Midnight in Paris

(Midnight in Paris)

Regia di Woody Allen

con Owen Wilson (Gil), Rachel McAdams (Inez), Marion Cotillard (Adriana), Kathy Bates (Gertrude Stein), Michael Sheen (Paul), Adrien Brody (Salvador Dalì), Carla Bruni (guida al museo), Corey Stoll (Ernest Hemingway), Léa Seydoux (Gabrielle), Tom Hiddleston (Francis Scott Fitzgerald), Alison Pill (Zelda Fitzgerald), Nina Arianda (Carol), Mimi Kennedy (Helen), Kurt Fuller (John), Yves Heck (Cole Porter), Marcial Di Fonzo Bo (Pablo Picasso), Adrien de Van (Luis Buňuel), Tom Cordier (Man Ray).

PAESE: Spagna, USA 2011
GENERE: Commedia
DURATA: 94’

Lo sceneggiatore Gil va a Parigi con la promessa sposa per seguire i di lei genitori, affaristi arroganti. Tutte le notti, invece di dormire, sale su un’auto e si ritrova proiettato negli anni ’20, ovvero nel periodo in cui ha sempre sognato di vivere come un artista bohemien.

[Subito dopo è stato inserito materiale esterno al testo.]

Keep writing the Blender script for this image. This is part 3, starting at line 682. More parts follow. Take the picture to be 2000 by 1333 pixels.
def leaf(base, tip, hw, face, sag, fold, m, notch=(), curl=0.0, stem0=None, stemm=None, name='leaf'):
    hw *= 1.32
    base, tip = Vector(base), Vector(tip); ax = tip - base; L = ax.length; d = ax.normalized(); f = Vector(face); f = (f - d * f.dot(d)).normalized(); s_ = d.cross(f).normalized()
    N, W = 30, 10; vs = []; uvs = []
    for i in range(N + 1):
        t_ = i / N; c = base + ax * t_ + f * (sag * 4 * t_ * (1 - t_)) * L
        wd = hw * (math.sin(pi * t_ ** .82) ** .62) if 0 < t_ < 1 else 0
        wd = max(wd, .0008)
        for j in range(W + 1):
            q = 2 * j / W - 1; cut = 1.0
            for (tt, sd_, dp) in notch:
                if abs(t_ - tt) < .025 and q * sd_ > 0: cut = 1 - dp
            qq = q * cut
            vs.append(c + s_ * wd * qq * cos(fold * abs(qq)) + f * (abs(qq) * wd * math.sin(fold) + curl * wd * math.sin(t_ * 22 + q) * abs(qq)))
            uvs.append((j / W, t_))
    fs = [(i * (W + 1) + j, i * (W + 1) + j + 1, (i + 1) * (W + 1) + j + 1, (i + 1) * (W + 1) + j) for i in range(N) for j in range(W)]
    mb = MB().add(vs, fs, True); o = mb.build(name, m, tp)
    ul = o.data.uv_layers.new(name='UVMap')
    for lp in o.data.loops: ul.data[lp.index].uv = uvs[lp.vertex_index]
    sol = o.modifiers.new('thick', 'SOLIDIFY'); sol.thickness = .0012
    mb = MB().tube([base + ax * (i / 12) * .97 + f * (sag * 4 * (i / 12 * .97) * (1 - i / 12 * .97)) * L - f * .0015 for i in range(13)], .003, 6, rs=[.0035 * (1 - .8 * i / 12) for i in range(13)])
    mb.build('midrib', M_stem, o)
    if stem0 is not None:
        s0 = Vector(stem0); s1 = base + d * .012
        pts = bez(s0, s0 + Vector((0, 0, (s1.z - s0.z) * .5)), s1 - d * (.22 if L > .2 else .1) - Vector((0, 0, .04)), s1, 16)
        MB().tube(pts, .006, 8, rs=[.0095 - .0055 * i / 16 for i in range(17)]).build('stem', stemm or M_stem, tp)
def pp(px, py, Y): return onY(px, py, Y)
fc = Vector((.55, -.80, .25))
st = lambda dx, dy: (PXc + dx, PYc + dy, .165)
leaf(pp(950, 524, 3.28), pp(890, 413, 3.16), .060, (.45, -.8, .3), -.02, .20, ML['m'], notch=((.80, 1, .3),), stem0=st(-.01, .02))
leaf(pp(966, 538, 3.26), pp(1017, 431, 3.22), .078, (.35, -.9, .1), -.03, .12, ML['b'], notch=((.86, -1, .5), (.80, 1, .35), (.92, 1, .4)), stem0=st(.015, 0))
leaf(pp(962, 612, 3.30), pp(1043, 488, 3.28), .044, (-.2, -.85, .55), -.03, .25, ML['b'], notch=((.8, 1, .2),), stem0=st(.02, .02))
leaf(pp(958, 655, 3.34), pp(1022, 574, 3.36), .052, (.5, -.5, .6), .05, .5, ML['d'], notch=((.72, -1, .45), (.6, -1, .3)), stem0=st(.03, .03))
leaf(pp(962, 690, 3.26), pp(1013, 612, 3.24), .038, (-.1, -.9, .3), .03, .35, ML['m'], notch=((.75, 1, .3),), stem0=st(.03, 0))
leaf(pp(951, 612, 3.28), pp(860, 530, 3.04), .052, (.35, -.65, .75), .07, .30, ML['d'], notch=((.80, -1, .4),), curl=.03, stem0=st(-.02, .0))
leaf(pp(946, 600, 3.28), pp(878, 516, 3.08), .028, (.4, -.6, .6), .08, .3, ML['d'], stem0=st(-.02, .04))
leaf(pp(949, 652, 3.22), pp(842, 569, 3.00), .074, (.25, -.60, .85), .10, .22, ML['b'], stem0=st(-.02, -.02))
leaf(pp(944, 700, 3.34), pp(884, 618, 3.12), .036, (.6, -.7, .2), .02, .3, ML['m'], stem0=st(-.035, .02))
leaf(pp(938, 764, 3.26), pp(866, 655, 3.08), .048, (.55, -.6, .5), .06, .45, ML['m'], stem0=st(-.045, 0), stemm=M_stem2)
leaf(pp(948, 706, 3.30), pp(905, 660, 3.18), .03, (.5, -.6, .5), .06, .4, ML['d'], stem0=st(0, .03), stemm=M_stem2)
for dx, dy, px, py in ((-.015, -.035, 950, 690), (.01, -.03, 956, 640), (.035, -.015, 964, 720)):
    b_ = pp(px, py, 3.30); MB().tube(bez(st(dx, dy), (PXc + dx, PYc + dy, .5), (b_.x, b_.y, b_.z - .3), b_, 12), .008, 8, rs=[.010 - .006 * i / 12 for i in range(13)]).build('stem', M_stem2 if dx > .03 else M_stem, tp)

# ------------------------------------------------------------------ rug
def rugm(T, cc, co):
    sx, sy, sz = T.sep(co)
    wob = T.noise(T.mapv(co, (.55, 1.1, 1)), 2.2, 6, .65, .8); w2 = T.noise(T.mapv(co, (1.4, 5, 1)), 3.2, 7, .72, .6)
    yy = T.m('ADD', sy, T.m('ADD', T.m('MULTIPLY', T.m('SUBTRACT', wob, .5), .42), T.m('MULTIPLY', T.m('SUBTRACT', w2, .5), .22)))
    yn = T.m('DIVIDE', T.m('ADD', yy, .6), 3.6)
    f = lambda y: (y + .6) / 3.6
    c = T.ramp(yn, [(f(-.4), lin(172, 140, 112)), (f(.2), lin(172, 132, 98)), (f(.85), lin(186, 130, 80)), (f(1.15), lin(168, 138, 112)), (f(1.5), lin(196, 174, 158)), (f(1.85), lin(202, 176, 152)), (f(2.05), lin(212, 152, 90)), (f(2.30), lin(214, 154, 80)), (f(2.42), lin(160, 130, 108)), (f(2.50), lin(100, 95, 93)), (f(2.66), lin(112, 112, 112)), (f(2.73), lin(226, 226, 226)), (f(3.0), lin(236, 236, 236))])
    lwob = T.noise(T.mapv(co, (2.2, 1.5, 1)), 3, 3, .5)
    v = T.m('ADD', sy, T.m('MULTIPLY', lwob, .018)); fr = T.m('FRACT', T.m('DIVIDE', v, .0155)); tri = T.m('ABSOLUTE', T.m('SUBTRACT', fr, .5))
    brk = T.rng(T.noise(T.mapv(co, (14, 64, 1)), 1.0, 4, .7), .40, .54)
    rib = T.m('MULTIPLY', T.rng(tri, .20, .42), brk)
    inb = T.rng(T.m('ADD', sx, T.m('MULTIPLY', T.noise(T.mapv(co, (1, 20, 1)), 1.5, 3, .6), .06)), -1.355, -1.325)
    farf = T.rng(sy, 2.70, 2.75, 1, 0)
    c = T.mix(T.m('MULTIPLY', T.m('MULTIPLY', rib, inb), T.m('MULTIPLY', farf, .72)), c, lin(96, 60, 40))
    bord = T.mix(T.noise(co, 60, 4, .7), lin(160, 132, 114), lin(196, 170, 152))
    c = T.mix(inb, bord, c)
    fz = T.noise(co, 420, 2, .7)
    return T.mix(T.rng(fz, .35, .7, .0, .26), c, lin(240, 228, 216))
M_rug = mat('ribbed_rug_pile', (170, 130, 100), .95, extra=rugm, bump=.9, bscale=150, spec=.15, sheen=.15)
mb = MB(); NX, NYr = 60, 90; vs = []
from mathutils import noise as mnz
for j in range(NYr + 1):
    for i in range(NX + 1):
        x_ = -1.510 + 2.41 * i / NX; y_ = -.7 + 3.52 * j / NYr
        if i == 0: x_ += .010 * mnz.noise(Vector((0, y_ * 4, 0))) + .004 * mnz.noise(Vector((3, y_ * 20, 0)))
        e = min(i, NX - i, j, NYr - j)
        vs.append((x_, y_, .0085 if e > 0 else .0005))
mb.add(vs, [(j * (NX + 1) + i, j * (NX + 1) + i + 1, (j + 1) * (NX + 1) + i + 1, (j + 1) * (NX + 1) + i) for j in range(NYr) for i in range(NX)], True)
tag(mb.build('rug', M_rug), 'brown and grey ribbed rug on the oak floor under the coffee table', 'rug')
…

12esimo film di Allen degli anni 2000: come Scoop!, sfocia nel fantastico con garbata ed acuta ironia. Parte come un gioco su uno dei luoghi comuni più comuni tra i moderni bohemien – “avrei voluto vivere in un’altra epoca” – e diventa una riflessione sulla solitudine/insoddisfazione dell’intellettuale e sull’arte e sull’amore come unici antidoti alla morte e alle brutture del mondo. Non a caso, Allen fa dire a Hemingway che la donna giusta è quella che, durante l’atto dell’amore, fa dimenticare all’uomo la paura del trapasso. Illuminata in modo strepitoso dalla fotografia di Darius Kondhji, l’eterna città di Parigi (una delle preferite del regista, con New York e Venezia) non è mai stata così bella e finemente poetica. Non è un capolavoro, e i difetti si vedono: la trama qualche volta si sfilaccia, e certe trovate non sono granché originali né coerenti col cinema anticonvenzionale per eccellenza di Allen (si pensi alla pappardella, in odor di Ritorno al futuro, sul futuro che nasce dal passato, presente ad esempio nella scena in cui Gil suggerisce a Buňuel la trama de L’angelo sterminatore); certi personaggi, incluso l’Hemingway di Stoll ed escluso il Dalì di Brody, sono troppo stereotipati, troppo banalmente vicini al superficiale mito nato su di loro; la trama è un po’ prevedibile, perlomeno negli sviluppi sentimentali, e il lieto fine è decisamente convenzionale. Qualche volta ha l’aspetto di una masturbazione cerebrale auto compiaciuta, ma è un buon film, un bell’omaggio a Parigi, agli artisti che vi sono passati, all’influenza che la città ha su chiunque scelga di vivere nell’arte. Da antologia il dialogo tra Gil, Dalì, Buňuel e Man Ray: quest’ultimo trova perfettamente normale che lo scrittore appartenga al futuro e Gil gli risponde “ovvio, voi siete surrealisti!”.